4. The discharge lamp as claimed in claim 1, wherein the damping/guiding element is embodied as a foil that surrounds the electrode rod like a cuff along at least a part of the narrow section.

5. The discharge lamp as claimed in claim 4, wherein the foil is embossed.

6. The discharge lamp as claimed in claim 5, wherein the embossing is raised toward the shaft wall surrounding the foil.

7. The discharge lamp as claimed in claim 5, wherein the embossing is raised toward the electrode rod.

8. The discharge lamp as claimed in claim 1, wherein the damping/guiding element is made of metal.

9. The discharge lamp as claimed in claim 1, wherein the damping/guiding element extends along the entire length of the narrow section.

10. The discharge lamp as claimed in claim 1, wherein the damping/guiding element is embodied as a combination of wire helix and foil.

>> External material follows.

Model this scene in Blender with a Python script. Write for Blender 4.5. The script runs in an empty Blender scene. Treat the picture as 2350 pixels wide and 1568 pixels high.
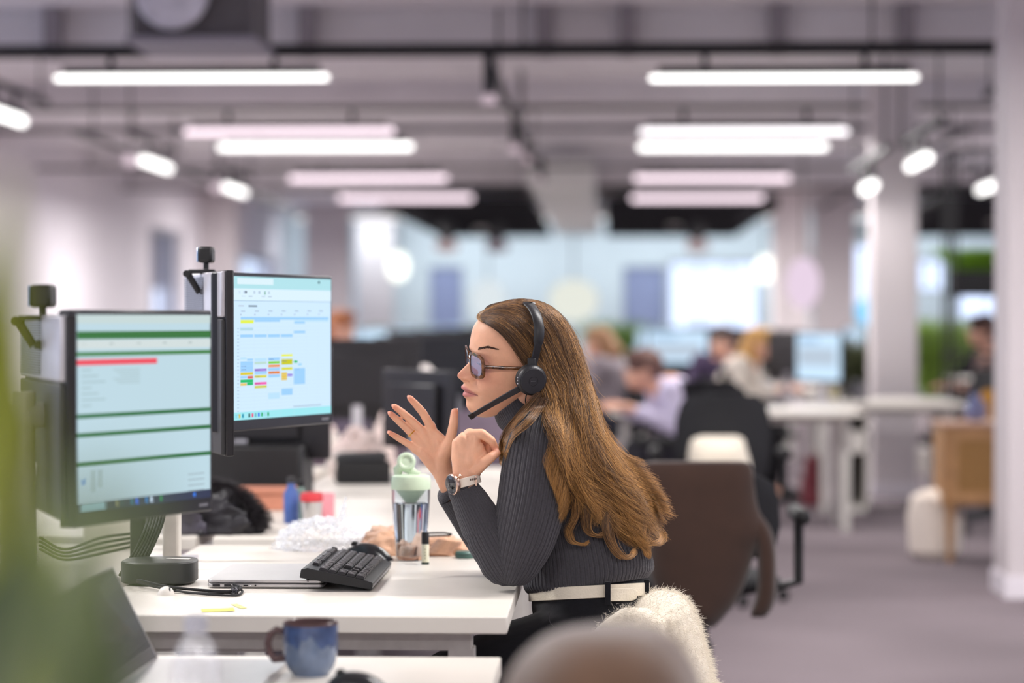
import bpy, bmesh, math, random
import numpy as np
from mathutils import Vector, Matrix, noise
from mathutils.bvhtree import BVHTree
random.seed(7); RNG = np.random.default_rng(7)
D = bpy.data; COL = bpy.context.scene.collection; SC = bpy.context.scene
R = math.radians; PI = math.pi
# ------------------------------------------------------------------ camera, world, exposure
FPX = 85.0/36.0*2350; CAMZ = 1.27
cam_d = D.cameras.new('camera'); cam = D.objects.new('camera', cam_d); COL.objects.link(cam)
cam_d.lens = 85; cam_d.sensor_width = 36; cam_d.clip_start = .05; cam_d.clip_end = 200
YAW = math.atan(225/FPX); PIT = math.atan(49/FPX)
cam.location = (0, 0, CAMZ); cam.rotation_euler = (PI/2-PIT, 0, YAW)
cam_d.dof.use_dof = True; cam_d.dof.focus_distance = 4.86; cam_d.dof.aperture_fstop = 1.9
SC.camera = cam
CM = (Matrix.Rotation(YAW, 3, 'Z') @ Matrix.Rotation(PI/2-PIT, 3, 'X'))
w = D.worlds.new('daylight'); SC.world = w; w.use_nodes = True
w.node_tree.nodes['Background'].inputs[0].default_value = (.70, .78, 1, 1)
w.node_tree.nodes['Background'].inputs[1].default_value = 1.65
SC.view_settings.view_transform = 'Standard'; SC.view_settings.look = 'None'
SC.view_settings.exposure = 0.28; SC.view_settings.gamma = 1; SC.view_settings.use_curve_mapping = False
LAMP_W = 42.0; WASH = 9.0; DOWN = 120.0  # WASH and DOWN power the lamps added at the far end
FASTBODY = False
# ------------------------------------------------------------------ pixel helpers (2350x1568 frame)
def ray(px, py):
    return CM @ Vector(((px-1175)/FPX, -(py-784)/FPX, -1))
def at(px, py, Y):
    d = ray(px, py); k = Y/d.y
    return Vector((d.x*k, Y, CAMZ+d.z*k))
def atz(px, py, z):
    d = ray(px, py); k = (z-CAMZ)/d.z
    return Vector((d.x*k, d.y*k, z))
def XY(px, Y): return at(px, 735, Y).x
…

11. The discharge lamp as claimed in claim 1, wherein the sealed section is a graded seal produced using transition glasses.

12. The discharge lamp as claimed in claim 11, wherein the outer power-feed sections are formed by the ends of the electrode rods.

13. The discharge lamp as claimed in claim 1, wherein the sealed section is formed by foil sealing or foil pinching.

14. The discharge lamp as claimed in claim 5, wherein the embossing is knobbles.

15. The discharge lamp as claimed in claim 6, wherein the embossing is raised toward the electrode rod.

16. The discharge lamp is claimed in claim 8, wherein the metal is at least one of tungsten or molybdenum.